Q: What good did you do by being on "Saturday Night Live," and is this now going to be a regular stop on the campaigns of presidential candidates?
A: The reason I did it, they invited me. I remember in 1992 how Bill Clinton went on "The Arsenio Hall Show," put on dark shades and blew a sax, and they say that was "reaching out." So if he could reach out from Arsenio, I could go on the other side and reach out from "Saturday Night Live." Richard Nixon did "Laugh-In." Politicians do things to show voters that they may be passionate and serious about their policies but that they're human and they laugh at themselves. I think that's positive.
Q: Have you been endorsed by God?
A: Usually, my conversations with God are classified and confidential, so I will have to respect our understanding.
Q: But this is an organization in a city committed to open government and open meetings and so forth.
A: But it also is a city that is committed to separation of church and state.
Q: Okay.
A: You thought this was Al Gore; this is Al Sharpton. I can answer that one.
Q: The government is sending billions to Iraq. But we're a rich city, a rich state, a rich country, and we're starved in terms of money for even basic services as well as social services. Where do we get the money?
A: I thought when you said "money" you were going to say, "How do you help me with money?" Which is go to my web site, www.sharpton2004.org. We're still on the radio, right? Or for you that are here, I take offerings; I'm a minister. But in terms of the question: first of all, the moneys that we need to generate are already there in large part if we stopped the tax cuts of George Bush. It is amazing to me how conservatives ask, Where are we going to get the money from? But they have no question of where we're going to get $87 billion for Iraq. I would raise trillions of dollars by rescinding Bush's tax cut, by eliminating the fat in unnecessary contracts in the Defense Department, and by regulating big business again. Enron had 3,000 off-shore businesses that were paying no taxes to the U.S. government. You also have to have a president that has the priorities of building in the country. It's insulting to send billions abroad when you have deficits like you have in California, and you want to recall the governor in California. If we're going to recall people based on deficits, then we must recall George Bush.
Q: How do you respond to ABC suspending coverage of your campaign after you challenged Ted Koppel on the debates?

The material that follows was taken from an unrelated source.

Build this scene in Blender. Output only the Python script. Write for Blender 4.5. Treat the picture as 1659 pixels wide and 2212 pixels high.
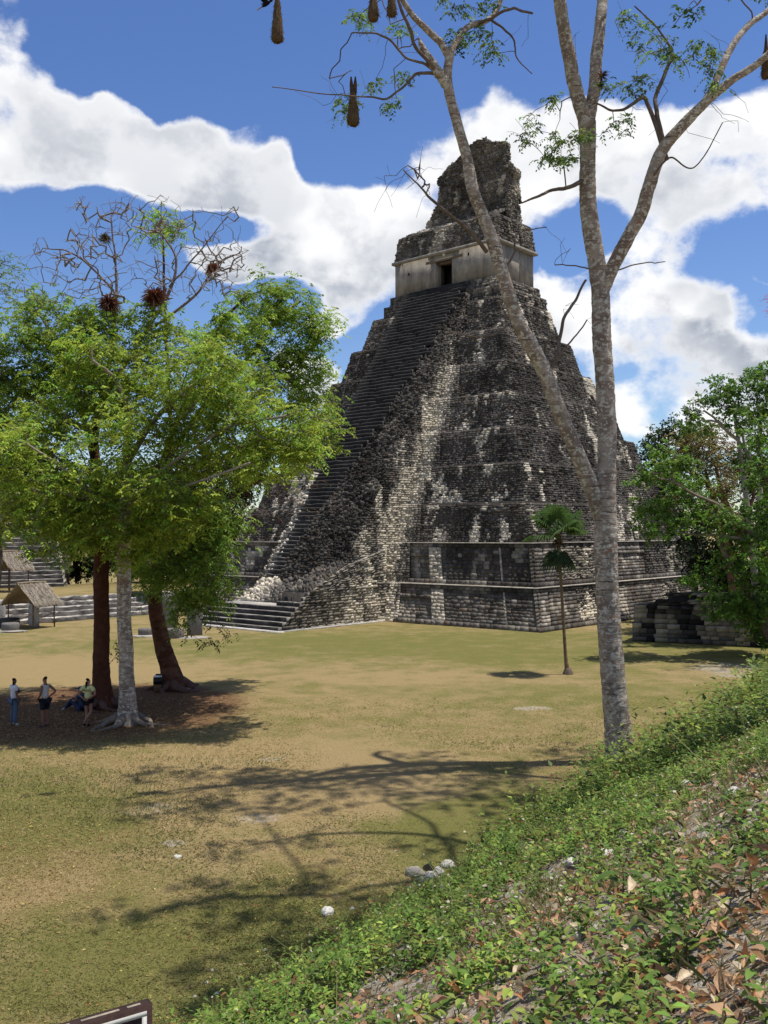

A: Isn't that interesting that Dennis Kucinich challenges ABC and they say, We're going to shut you all down? And this is supposed to be an open process. The Quinnipiac Poll yesterday had me tied with John Kerry for fourth place; there's nine candidates. If I'm in fourth, how are people behind me first-tier candidates - unless we're saying now that only money counts, that you buy the White House, the voters have nothing to do with it. If I'm in the top five in the polls, how am I a third-tier candidate other than we have changed the standards of American democracy to who has the most money? And if we go by that, none of us should run, because no one is going to raise the money Bush is going to raise.